------ GIVEN RECORDS ------
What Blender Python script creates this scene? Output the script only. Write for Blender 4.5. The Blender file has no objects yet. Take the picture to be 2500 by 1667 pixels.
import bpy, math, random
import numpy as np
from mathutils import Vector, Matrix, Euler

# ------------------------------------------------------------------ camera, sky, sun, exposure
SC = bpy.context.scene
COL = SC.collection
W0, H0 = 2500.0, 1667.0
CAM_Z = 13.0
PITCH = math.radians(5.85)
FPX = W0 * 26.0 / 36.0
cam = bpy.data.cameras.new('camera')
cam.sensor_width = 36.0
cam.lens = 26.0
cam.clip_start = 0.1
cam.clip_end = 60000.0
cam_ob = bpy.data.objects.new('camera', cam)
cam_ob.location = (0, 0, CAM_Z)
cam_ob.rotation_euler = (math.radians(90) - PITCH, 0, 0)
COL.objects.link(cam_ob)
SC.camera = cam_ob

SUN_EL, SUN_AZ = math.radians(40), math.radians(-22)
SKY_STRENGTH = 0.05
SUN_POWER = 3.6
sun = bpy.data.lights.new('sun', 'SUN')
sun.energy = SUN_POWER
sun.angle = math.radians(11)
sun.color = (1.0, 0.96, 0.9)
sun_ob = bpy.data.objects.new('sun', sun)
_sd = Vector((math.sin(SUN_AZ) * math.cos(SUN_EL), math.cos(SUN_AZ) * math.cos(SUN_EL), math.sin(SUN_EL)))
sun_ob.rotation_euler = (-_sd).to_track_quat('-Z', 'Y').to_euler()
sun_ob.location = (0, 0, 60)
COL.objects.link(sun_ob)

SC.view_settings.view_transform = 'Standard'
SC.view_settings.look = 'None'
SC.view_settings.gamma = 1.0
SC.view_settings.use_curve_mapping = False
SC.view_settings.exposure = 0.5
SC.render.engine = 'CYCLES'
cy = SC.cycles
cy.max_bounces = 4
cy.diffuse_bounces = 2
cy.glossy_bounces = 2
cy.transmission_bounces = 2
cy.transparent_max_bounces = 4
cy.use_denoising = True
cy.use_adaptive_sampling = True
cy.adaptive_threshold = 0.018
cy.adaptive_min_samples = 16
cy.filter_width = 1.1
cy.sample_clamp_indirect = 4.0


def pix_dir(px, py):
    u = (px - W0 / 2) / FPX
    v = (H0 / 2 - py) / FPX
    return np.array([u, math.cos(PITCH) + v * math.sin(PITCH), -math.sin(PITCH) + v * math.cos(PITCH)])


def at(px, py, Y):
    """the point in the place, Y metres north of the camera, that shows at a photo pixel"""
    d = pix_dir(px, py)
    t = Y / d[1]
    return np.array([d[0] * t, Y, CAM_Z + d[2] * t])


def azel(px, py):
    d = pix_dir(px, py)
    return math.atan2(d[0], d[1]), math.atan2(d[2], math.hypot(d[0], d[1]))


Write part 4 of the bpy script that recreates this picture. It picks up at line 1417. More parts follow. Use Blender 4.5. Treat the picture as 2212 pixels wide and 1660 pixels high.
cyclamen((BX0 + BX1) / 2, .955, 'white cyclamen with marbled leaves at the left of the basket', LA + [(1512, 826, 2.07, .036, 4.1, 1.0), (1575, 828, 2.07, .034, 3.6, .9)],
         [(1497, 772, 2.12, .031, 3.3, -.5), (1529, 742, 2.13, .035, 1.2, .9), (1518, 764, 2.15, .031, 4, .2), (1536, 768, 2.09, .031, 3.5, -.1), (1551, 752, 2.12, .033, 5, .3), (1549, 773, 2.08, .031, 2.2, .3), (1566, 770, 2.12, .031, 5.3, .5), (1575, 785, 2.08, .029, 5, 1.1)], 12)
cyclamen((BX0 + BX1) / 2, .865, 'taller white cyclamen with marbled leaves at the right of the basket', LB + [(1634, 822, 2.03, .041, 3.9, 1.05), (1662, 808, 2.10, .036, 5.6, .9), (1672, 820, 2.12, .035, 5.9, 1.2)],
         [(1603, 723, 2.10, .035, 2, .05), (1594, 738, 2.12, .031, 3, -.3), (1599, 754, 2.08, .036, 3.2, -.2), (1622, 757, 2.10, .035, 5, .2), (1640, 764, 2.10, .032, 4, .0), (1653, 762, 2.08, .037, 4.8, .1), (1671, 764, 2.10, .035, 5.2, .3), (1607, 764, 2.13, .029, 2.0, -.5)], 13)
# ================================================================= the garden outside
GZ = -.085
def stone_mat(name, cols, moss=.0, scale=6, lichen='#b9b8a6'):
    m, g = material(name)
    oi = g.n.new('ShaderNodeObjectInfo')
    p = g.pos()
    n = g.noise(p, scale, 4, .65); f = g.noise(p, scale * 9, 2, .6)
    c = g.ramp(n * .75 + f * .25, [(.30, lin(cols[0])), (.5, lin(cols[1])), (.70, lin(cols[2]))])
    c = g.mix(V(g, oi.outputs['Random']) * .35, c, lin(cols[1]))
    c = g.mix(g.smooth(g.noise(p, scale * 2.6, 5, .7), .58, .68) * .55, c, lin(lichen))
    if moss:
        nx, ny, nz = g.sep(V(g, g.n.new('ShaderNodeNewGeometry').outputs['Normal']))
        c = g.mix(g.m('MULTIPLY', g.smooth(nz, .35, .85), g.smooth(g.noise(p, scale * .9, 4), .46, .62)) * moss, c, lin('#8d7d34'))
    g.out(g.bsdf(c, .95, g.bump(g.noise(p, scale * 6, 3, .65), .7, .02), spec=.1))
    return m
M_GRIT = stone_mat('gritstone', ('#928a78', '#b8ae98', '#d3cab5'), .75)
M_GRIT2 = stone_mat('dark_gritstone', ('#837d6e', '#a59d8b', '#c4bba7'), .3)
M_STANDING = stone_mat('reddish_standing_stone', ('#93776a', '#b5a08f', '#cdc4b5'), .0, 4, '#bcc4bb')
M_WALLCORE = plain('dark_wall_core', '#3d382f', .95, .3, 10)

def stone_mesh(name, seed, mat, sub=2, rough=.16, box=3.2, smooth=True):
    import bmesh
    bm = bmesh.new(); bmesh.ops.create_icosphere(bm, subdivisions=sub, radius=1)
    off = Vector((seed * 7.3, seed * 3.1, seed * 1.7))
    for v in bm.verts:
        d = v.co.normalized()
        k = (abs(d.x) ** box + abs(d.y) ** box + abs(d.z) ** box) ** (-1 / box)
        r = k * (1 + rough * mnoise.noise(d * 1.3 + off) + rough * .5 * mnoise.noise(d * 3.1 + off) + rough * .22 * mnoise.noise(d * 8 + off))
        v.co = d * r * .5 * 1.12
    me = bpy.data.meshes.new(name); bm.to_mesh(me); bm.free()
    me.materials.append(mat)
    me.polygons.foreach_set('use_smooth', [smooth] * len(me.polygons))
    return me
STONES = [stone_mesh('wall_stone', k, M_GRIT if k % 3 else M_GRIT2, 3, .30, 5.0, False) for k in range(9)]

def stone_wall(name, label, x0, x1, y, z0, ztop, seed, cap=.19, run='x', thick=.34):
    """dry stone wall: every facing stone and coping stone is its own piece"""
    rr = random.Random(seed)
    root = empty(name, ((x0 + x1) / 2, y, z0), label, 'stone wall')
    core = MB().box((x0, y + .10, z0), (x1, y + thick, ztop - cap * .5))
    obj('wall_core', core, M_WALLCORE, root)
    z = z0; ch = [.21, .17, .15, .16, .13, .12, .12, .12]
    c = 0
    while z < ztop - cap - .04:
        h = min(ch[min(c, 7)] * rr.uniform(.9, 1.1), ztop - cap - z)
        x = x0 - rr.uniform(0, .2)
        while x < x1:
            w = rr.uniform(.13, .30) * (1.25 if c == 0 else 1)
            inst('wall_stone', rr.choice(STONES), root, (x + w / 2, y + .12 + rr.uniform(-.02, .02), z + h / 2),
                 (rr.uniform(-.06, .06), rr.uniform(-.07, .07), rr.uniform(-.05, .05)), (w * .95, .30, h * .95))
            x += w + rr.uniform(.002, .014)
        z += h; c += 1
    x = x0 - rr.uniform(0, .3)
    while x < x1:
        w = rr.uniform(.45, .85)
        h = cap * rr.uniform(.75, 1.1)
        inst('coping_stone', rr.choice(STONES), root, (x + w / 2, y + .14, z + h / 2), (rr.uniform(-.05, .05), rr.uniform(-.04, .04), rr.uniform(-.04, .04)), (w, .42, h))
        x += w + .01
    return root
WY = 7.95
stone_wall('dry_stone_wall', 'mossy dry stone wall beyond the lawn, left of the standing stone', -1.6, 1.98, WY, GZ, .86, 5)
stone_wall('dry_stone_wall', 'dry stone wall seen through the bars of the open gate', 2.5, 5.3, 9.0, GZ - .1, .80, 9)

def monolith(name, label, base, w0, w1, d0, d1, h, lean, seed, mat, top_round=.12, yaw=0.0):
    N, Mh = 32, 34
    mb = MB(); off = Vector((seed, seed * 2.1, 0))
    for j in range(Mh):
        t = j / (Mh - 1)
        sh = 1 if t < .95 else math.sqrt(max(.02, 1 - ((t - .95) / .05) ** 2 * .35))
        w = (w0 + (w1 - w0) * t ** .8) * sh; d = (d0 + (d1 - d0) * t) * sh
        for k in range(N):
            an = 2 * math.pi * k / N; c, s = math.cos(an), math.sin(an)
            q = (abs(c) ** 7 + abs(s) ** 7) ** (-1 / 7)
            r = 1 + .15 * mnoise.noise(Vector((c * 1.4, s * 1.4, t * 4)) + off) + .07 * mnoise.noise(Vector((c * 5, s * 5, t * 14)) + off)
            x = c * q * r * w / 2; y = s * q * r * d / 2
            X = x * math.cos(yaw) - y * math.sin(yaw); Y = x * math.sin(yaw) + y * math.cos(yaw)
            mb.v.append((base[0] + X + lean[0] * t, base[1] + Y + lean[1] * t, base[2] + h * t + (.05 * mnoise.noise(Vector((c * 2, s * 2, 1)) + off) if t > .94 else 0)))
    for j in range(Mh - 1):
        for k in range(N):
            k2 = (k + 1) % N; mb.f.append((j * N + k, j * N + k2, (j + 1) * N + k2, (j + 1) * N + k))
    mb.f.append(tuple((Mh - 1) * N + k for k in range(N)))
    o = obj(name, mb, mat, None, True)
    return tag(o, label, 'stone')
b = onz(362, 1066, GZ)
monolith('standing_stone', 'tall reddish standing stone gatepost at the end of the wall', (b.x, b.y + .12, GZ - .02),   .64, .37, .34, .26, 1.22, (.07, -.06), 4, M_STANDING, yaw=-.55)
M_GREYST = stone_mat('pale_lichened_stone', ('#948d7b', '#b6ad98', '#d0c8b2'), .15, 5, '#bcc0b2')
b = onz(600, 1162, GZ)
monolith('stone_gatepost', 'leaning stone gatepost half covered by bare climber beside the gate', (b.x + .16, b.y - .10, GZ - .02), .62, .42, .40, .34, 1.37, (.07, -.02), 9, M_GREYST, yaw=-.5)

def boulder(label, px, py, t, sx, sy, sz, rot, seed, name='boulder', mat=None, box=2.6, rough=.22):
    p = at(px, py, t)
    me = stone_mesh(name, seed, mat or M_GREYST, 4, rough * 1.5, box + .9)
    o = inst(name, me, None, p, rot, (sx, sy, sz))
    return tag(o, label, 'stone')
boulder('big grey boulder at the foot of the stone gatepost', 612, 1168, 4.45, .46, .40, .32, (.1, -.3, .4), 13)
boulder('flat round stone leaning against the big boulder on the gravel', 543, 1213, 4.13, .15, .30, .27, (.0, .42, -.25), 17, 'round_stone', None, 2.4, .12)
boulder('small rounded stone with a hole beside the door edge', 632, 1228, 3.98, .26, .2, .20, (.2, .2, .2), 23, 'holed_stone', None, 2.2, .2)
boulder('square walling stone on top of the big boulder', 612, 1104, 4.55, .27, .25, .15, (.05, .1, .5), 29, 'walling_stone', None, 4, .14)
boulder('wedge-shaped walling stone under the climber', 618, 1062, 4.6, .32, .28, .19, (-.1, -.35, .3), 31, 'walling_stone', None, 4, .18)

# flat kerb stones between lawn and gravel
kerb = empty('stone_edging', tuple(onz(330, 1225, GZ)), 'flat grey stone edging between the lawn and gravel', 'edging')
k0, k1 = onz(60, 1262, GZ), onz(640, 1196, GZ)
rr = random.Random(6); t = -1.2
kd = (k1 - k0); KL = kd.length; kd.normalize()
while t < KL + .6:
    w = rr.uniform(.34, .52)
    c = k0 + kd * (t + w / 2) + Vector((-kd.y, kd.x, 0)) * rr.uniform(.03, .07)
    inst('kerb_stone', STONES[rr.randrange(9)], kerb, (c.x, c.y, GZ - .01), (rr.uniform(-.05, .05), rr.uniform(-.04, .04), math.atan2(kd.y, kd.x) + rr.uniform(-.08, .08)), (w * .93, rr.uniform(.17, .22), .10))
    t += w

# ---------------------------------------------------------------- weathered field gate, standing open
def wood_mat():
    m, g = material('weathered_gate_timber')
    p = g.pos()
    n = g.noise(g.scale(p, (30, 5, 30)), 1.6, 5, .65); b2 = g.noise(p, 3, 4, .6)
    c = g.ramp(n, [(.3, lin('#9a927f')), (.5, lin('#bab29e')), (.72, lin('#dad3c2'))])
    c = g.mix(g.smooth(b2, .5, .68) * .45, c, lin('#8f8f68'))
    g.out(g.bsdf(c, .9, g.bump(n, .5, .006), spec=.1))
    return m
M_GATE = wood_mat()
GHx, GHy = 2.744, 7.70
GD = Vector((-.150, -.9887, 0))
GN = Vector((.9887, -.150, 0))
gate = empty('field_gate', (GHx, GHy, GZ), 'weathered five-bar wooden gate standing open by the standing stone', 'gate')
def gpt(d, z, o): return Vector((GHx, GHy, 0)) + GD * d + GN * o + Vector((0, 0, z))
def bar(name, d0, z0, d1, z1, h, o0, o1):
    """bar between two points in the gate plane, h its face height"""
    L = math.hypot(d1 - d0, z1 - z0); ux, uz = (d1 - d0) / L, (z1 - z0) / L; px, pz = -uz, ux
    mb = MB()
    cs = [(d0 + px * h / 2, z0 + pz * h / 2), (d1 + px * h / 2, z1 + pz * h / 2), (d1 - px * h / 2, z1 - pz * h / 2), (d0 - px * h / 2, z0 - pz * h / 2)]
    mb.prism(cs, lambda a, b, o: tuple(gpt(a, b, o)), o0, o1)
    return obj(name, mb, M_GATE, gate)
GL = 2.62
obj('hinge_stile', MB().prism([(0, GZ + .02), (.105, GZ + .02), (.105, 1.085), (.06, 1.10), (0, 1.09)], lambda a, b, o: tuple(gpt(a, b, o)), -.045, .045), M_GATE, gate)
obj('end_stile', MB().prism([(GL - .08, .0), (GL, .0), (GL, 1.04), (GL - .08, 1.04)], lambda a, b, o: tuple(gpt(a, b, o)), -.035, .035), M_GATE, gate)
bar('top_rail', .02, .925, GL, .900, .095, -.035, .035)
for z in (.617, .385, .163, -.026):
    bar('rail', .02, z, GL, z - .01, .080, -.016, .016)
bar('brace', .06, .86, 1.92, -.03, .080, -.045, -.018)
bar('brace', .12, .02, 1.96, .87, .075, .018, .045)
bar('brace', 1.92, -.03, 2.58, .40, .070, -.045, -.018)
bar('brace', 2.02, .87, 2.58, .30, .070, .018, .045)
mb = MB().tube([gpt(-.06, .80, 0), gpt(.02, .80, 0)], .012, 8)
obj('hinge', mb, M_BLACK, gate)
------
THE EXERCISE: Reproduce exactly the lines that run from the start of the records to the line with "from mathutils import Vector, Matrix, Euler", both included.

SOLVED EXERCISE:
What Blender Python script creates this scene? Output the script only. Write for Blender 4.5. The Blender file has no objects yet. Take the picture to be 2500 by 1667 pixels.
import bpy, math, random
import numpy as np
from mathutils import Vector, Matrix, Euler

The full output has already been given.